Arris announced preliminary and unaudited financial results for the fourth quarter and full year 2008

February 11, 2009

2 Min Read

SUWANEE, Ga. -- ARRIS Group, Inc. (Nasdaq: ARRS - News), a global technology leader in the development of advanced cable telephony, next generation high-speed data, demand driven video solutions, operations software and broadband access equipment, today announced preliminary and unaudited financial results for the fourth quarter and full year 2008.

Fourth quarter 2008 revenues of $292.4 million grew by $42.8 million, or 17%, as compared to the fourth quarter 2007 revenues of $249.6 million. Full year 2008 revenues were $1,144.6 million, up $152.4 million, or 15%, as compared to full year 2007 revenues of $992.2 million. The revenue growth in 2008 was a result of strong market acceptance of both ARRIS products and of new product offerings that resulted from the late 2007 acquisition of C-COR, Inc. ARRIS products benefit from continuing growth of video and data traffic over the internet.

Non-GAAP net income in the fourth quarter 2008 was $0.25 per diluted share, as compared to the fourth quarter 2007 of $0.16 per diluted share, and as compared to the third quarter 2008 of $0.24 per diluted share. Net income per diluted share on a non-GAAP basis for the full year 2008 was $0.77 as compared to $0.79 in 2007.

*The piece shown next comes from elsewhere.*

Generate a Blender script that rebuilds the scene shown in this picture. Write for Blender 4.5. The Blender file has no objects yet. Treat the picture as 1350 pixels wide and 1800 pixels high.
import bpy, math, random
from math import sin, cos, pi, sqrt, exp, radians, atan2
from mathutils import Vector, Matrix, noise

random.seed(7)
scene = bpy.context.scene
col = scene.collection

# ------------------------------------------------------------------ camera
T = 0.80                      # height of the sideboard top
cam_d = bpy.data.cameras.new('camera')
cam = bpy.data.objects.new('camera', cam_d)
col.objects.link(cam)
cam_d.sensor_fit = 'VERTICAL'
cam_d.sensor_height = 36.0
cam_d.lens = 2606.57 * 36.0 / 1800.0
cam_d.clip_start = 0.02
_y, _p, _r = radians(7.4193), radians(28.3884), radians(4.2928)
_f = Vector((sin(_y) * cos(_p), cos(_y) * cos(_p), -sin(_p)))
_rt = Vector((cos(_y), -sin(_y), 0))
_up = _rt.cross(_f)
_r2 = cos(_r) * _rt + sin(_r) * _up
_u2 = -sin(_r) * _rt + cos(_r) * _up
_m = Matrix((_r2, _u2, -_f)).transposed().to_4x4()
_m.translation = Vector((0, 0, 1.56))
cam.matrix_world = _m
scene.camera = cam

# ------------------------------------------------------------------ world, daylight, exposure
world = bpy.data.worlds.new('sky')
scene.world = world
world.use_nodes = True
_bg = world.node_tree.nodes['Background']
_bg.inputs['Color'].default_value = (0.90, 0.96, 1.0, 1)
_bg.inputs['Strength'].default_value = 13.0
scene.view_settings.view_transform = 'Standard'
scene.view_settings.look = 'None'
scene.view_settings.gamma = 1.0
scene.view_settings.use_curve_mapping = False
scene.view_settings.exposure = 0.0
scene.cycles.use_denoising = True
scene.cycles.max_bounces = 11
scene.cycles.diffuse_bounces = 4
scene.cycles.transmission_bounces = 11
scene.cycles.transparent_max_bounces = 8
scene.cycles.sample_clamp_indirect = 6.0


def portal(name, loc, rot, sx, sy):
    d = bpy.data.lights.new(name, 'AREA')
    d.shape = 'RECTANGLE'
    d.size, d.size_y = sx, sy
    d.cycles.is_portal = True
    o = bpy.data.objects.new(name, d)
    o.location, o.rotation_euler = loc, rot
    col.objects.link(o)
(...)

Preliminary GAAP net loss in the fourth quarter 2008 was $(1.09) per diluted share, as compared to the fourth quarter 2007 net income of $0.08 per diluted share, and as compared to the third quarter 2008 net income of $0.19 per diluted share. The fourth quarter loss is the result of a goodwill impairment (net of a related estimated tax benefit) of approximately $(157) million, or $(1.27) per diluted share resulting from the Company's annual analysis of goodwill impairment in the context of the current and continuing decline in the market value of communications equipment suppliers in general and the impact of deteriorating macro economic conditions. This analysis is not complete and the impairment related estimates may change when the analysis is completed. The goodwill impairment, like intangible amortization, is non- cash in nature and does not affect liquidity or cash flows from operations. Preliminary GAAP net loss for the full year 2008 was $(0.76) per diluted share, as compared to GAAP net income of $0.87 per diluted share in 2007.

Significant non-GAAP items include: preliminary estimate of goodwill impairment, tax impacts associated with the impairment of goodwill, in-process research and development expense, equity compensation expense, amortization of intangibles, restructuring/product line exit accruals and adjustments, certain acquisition-related gains and expenses, and certain tax benefits and costs. A reconciliation of GAAP to non-GAAP earnings per share is attached to this release and also can be found on the Company's website (www.arrisi.com).